Alas, you’re correct - I have never (even when I was Catholic) seen any basis for supposing that other animals are not endowed with a soul. In fact, I recall saying to my mother once that I would not like to go to any heaven that excluded our dog…and my Mum agreed.
I still need something other than anthropocentrism to justify the notion that humans can do whatever they like to other animals and not really care. And by this I mean more than the Biblical prescription that humans have dominion over the earth. There are two possible interpretations of this: one is that we are stewards of creation, and therefore obliged to take care of it with the same consideration we show to our own kind; the other is that we can use and abuse nature at will, so long as it serves human purposes - and that is easily dismissed as arrogance, and wilful ignorance of consequences that we are already seeing all around us.

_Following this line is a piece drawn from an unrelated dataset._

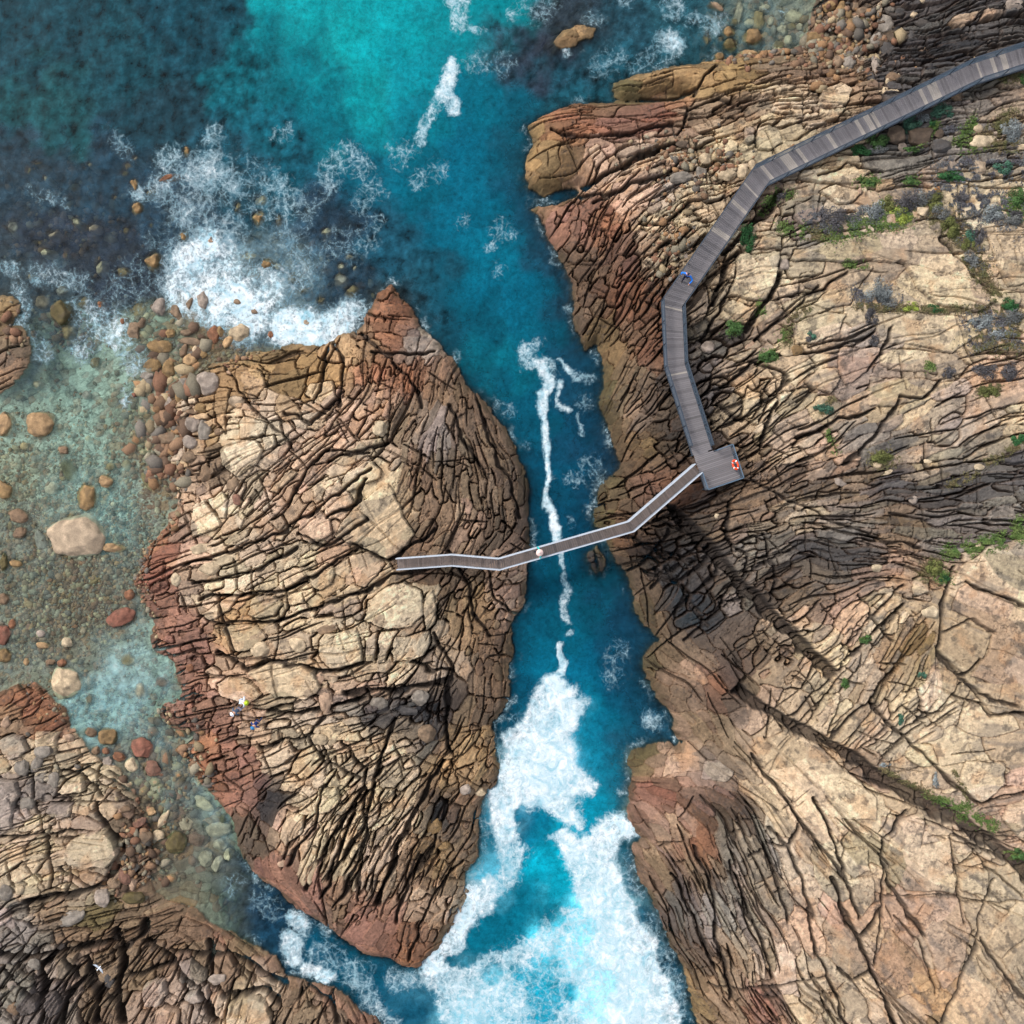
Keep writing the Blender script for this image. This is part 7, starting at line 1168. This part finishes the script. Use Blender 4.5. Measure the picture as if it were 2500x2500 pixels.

Finally, I don’t understand how it is favourable for the human population to keep expanding when it is abundantly clear that the earth cannot support all of us in any tolerable level of comfort. Some have faith in those who are engaged in technological research, but surely that is expecting too much of others when we cannot at least attempte to remedy the problems on our own behalf.
As usual, it is hard to point to any specific problem when all problems are interrelated, and the greatest of them all - human overpopulation - is ignored by those who continue to believe that unfettered human expansion is the ideal.